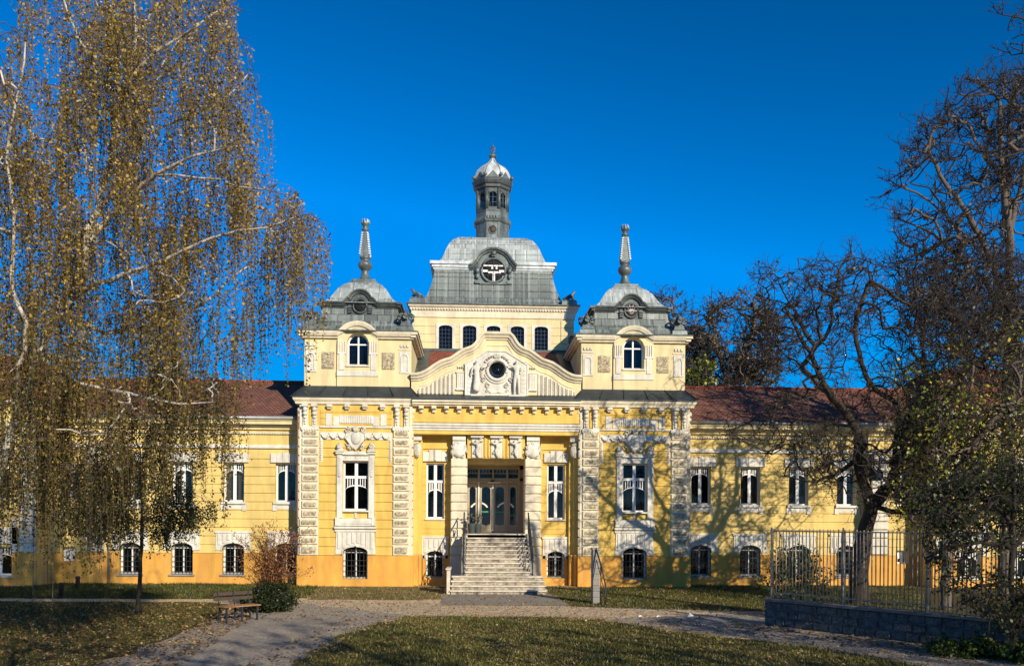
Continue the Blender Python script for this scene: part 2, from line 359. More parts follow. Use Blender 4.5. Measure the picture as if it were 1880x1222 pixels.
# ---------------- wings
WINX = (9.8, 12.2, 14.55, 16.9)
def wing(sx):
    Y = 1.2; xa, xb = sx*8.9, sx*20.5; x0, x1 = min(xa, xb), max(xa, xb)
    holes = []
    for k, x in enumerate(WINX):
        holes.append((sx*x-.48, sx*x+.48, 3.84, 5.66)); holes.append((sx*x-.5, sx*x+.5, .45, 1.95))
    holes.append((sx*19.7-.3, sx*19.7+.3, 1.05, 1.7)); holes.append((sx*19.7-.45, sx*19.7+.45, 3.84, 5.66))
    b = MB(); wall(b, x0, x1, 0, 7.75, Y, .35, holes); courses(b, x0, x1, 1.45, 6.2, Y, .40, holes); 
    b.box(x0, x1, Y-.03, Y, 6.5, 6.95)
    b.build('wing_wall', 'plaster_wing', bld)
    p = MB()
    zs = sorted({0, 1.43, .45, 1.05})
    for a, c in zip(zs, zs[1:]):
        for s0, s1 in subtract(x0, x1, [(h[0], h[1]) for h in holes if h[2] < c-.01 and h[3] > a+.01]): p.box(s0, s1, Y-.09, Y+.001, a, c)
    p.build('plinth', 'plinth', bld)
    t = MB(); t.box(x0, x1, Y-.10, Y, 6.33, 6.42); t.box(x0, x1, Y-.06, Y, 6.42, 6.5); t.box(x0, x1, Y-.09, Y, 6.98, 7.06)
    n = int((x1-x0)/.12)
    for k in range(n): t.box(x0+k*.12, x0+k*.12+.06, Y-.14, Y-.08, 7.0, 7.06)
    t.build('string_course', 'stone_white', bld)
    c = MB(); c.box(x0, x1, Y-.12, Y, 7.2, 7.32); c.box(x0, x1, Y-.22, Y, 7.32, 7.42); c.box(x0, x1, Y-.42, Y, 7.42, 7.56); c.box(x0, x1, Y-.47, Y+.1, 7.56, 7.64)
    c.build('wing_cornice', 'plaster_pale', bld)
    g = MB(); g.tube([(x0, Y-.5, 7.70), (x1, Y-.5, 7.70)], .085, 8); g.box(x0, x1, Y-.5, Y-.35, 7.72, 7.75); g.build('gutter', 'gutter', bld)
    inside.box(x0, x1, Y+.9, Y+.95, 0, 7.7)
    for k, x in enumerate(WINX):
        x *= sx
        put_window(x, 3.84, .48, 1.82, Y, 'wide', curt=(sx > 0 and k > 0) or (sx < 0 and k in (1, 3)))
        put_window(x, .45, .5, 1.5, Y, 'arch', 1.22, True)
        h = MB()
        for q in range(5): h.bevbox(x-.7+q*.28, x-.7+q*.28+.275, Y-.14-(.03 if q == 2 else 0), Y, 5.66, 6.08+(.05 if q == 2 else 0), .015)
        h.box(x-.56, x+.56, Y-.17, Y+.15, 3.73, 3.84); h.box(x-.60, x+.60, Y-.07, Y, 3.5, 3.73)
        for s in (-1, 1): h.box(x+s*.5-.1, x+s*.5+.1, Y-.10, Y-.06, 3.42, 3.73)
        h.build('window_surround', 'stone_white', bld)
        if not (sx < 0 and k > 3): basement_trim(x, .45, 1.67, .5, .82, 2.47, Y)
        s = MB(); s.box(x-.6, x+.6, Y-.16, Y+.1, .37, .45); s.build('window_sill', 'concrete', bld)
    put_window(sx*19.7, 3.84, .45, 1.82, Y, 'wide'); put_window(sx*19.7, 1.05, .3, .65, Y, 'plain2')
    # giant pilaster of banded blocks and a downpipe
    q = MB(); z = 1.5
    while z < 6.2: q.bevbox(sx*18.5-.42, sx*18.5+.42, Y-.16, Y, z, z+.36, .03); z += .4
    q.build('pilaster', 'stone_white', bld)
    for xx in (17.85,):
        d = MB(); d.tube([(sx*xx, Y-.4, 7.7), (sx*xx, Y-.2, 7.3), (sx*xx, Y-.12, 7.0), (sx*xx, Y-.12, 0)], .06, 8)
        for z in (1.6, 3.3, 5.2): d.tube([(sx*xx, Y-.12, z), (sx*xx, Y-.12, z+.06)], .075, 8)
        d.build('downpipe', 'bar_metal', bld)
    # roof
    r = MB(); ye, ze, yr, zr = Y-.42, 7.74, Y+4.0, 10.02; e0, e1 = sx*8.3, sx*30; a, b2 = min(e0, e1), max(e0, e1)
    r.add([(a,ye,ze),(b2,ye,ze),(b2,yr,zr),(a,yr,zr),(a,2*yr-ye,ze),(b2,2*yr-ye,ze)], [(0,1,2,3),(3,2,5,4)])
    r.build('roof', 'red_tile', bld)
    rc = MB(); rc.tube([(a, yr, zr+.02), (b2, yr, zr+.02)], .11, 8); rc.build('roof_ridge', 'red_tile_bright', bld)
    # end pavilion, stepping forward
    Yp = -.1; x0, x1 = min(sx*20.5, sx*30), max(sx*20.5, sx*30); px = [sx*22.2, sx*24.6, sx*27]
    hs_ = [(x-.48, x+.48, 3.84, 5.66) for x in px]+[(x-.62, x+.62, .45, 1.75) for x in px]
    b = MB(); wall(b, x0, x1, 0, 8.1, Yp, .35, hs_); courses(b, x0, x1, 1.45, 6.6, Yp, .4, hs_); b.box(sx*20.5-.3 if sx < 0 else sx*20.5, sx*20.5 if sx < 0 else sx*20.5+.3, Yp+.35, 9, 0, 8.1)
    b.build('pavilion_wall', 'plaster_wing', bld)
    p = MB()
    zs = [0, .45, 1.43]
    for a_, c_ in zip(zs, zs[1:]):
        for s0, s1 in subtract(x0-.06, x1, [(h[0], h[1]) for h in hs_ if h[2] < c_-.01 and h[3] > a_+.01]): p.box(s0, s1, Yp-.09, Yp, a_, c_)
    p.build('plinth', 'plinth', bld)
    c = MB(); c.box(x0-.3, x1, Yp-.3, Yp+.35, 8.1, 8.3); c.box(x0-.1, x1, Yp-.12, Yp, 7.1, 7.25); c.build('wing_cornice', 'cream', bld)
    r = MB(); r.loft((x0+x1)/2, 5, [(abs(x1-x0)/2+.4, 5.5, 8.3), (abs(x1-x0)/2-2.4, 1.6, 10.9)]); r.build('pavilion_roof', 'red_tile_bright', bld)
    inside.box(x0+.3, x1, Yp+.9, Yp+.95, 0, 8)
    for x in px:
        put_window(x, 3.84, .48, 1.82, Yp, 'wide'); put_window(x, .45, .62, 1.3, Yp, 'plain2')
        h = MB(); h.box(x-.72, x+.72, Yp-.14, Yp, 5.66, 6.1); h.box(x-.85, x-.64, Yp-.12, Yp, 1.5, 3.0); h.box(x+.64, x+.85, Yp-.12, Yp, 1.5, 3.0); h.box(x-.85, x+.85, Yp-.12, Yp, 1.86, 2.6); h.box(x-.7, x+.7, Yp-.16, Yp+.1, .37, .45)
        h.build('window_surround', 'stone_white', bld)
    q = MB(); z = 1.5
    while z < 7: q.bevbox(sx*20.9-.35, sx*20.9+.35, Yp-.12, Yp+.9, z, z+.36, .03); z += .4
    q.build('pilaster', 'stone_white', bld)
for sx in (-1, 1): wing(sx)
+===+
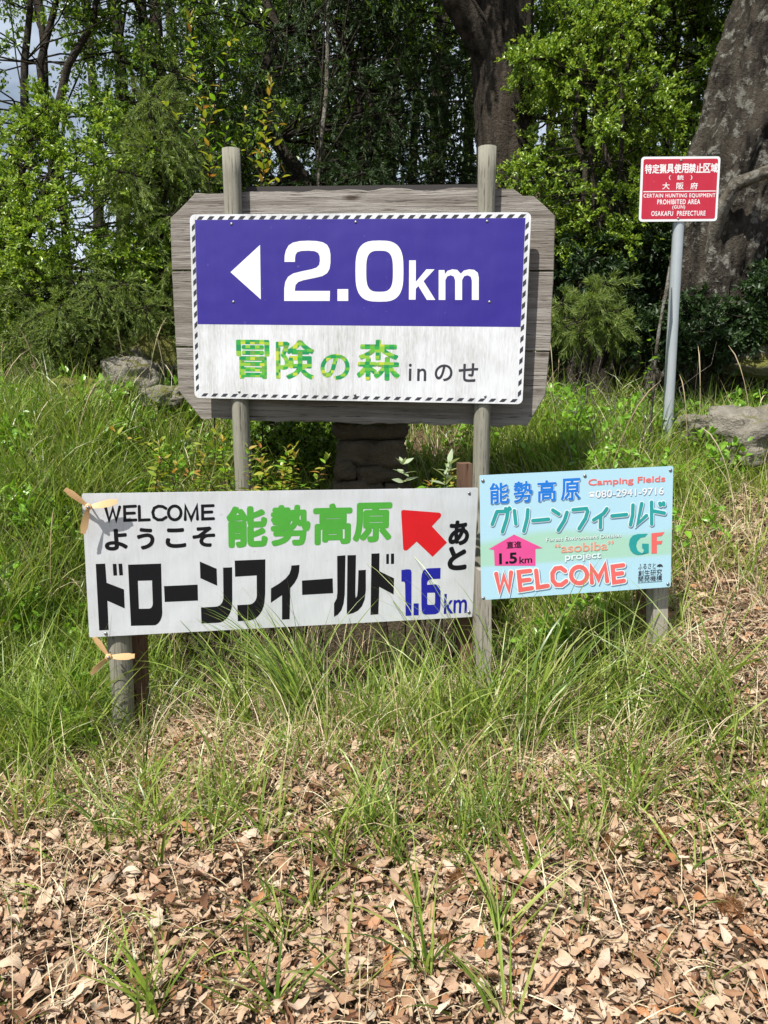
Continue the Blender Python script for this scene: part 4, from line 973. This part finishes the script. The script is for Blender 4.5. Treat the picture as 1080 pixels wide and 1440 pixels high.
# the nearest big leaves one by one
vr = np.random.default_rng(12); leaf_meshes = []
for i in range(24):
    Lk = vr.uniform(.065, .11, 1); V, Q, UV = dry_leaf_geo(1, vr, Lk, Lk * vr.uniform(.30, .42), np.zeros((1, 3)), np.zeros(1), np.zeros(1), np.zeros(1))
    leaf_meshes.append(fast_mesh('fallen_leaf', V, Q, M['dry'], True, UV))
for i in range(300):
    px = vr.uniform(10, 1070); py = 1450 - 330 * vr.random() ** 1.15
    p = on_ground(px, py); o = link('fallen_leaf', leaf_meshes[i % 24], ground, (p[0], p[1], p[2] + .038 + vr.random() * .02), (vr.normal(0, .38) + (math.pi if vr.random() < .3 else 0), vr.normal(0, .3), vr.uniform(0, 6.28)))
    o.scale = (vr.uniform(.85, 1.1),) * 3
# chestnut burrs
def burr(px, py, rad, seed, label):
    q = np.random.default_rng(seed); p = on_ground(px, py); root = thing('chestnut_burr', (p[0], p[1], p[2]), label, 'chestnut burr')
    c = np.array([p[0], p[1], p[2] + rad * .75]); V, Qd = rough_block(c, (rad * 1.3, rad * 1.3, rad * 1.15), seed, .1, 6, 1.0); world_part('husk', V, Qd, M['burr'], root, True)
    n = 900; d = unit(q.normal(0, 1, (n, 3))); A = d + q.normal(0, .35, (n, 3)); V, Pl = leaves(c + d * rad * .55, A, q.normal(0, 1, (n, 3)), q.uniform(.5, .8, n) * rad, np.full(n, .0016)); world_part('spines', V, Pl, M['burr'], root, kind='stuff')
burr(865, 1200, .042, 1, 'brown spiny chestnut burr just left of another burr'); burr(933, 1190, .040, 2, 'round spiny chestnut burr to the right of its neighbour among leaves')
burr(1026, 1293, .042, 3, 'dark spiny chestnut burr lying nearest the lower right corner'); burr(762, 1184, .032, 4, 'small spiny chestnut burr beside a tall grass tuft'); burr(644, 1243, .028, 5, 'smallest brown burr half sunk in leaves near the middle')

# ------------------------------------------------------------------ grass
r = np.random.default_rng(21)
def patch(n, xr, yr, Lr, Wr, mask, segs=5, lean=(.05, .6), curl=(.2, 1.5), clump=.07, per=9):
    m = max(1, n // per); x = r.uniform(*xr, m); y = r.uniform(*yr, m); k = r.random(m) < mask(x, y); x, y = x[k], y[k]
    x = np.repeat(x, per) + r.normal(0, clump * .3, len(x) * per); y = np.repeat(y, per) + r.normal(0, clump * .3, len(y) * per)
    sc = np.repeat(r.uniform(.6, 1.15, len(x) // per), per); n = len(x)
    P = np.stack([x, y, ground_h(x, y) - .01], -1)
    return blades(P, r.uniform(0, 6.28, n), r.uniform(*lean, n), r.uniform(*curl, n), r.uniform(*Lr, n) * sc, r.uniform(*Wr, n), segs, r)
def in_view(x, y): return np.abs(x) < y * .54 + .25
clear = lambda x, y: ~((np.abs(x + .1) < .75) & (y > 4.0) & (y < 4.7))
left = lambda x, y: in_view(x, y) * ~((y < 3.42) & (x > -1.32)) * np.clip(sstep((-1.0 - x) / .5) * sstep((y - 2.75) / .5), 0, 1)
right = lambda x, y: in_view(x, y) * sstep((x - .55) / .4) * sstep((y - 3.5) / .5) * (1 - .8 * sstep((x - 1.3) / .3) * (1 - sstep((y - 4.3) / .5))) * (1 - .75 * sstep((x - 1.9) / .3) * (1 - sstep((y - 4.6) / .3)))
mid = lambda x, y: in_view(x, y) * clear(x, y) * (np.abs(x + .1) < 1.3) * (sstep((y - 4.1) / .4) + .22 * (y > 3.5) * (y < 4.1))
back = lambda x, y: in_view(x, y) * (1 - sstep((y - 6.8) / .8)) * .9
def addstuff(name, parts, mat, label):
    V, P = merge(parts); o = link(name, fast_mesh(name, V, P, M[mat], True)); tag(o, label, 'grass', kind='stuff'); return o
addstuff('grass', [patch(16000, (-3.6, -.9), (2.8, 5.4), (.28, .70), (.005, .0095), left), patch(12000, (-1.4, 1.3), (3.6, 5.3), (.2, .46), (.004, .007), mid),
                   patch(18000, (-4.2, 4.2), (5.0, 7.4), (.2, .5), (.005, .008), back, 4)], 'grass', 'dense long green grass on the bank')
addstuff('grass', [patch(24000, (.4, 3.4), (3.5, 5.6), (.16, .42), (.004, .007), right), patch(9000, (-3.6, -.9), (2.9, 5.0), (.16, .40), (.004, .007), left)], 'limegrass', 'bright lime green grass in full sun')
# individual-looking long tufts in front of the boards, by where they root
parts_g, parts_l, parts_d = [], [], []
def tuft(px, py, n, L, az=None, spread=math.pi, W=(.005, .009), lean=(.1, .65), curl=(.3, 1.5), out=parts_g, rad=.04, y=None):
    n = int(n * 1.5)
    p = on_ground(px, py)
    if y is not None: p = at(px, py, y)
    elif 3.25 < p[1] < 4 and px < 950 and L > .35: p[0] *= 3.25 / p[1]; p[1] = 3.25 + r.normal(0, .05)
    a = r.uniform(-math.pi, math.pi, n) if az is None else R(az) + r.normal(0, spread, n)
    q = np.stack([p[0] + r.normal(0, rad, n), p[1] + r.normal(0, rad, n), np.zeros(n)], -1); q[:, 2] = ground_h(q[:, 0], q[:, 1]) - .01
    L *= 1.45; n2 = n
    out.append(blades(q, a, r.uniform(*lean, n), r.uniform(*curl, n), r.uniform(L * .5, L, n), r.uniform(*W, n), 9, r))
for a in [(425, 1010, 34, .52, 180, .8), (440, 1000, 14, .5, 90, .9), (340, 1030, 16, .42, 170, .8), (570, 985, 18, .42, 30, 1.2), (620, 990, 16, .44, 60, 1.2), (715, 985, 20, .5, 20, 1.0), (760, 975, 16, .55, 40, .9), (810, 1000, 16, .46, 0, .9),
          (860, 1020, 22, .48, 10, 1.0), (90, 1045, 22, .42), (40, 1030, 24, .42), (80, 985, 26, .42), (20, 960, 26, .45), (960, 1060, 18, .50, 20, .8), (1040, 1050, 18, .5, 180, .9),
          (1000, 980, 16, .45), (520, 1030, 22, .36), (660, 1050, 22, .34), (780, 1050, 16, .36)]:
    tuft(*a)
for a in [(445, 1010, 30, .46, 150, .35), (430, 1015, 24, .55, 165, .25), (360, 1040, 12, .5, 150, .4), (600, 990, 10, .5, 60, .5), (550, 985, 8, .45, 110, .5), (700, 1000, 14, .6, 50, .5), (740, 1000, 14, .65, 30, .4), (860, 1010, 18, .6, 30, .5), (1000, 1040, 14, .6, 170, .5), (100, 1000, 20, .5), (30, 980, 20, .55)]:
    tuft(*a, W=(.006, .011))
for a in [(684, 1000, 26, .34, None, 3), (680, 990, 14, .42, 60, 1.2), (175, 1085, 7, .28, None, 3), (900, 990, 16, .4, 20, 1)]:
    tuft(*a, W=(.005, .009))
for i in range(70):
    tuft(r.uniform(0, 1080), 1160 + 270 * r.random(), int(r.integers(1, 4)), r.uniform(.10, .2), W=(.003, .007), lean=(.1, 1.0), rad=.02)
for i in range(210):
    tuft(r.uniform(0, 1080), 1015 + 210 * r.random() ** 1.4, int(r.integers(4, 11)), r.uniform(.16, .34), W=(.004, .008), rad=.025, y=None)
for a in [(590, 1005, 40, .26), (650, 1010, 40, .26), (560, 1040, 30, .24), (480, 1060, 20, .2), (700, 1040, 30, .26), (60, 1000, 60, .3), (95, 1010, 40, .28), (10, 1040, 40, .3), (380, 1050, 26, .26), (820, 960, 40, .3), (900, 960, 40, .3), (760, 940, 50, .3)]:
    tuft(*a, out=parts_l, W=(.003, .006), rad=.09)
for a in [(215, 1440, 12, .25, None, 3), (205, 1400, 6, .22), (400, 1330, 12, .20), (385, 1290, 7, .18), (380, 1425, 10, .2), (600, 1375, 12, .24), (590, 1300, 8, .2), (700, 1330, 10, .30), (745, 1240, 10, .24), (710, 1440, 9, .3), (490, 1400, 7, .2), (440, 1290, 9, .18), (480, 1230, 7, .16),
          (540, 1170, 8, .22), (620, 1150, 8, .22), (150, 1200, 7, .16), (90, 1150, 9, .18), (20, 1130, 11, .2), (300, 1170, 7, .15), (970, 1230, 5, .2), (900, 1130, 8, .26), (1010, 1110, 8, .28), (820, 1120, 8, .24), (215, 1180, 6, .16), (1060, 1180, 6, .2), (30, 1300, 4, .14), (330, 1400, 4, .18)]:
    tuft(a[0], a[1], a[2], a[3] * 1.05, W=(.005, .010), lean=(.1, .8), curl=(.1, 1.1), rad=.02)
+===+
## Written exercise
State the number of lines in these entries that include the string "Python". Provide nothing beyond that number.

## Answer to this problem
2